Coro e Orchestra de La Scala, cond. Antonio Votto (DG, 1963)
Violetta: Renata Scotto
Alfredo: Gianni Raimondi
Germont: Ettore Bastianini
The glories of this 1963 recording are the young Renata Scotto (in prima voce as Violetta) and the rock-solid presence of baritone Ettore Bastianini as the elder Germont. I still recommend it, especially at bargain price.

Bavarian State Opera Orchestra cond. Carlos Kleiber (DG, 1977)
Violetta: Ileana Cotrubas
Alfredo: Plácido Domingo
Germont: Sherrill Milnes
Carlos Kleiber was an extraordinary conducting talent who made very few recordings. This was one of his best, a studio-made, note-complete Traviata with a sensitive heroine in Ileana Cotrubas. The redoubtable team of Sherrill Milnes and Placído Domingo recorded a lot of operas together in the 1970s, but they manage to convince the listener as father and son.

Coro e Orchestra de La Scala cond. Riccardo Muti (Sony, 1992)
Violetta: Tiziana Fabbricini
Alfredo: Roberto Alagna
Germont: Paolo Coni
Expert Verdi conducting and a compelling performance by Roberto Alagna as Alfredo. Tiziana Fabbricini is a very good, involving Violetta who is helped by the live, theatrical recording made in Italy's most famous opera house. Reissued last year.

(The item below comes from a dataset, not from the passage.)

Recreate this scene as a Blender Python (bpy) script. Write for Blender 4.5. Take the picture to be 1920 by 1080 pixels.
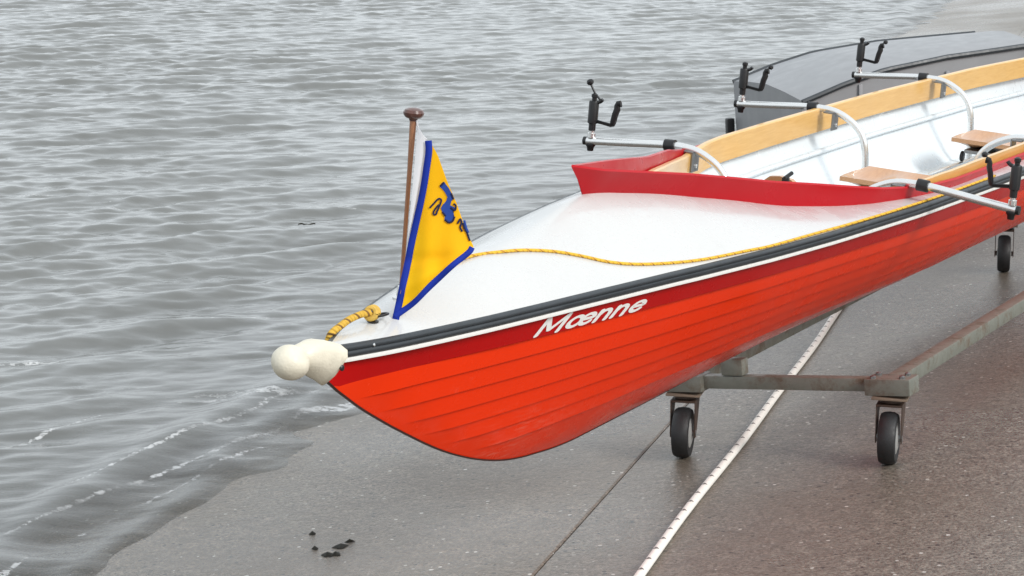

Vienna Philharmonic cond. Carlo Rizzi (DG, 2005)
Violetta: Anna Netrebko
Alfredo: Rolando Villazón
Germont: Thomas Hampson
I will also put a word in for this entertaining live recording from the Salzburg Festival. Anna Netrebko, captured in great form as Verdi's bird in a gilded cage. Rolando Villazon before he lost his voice. And like the Muti set, this has the immediacy of a live recording.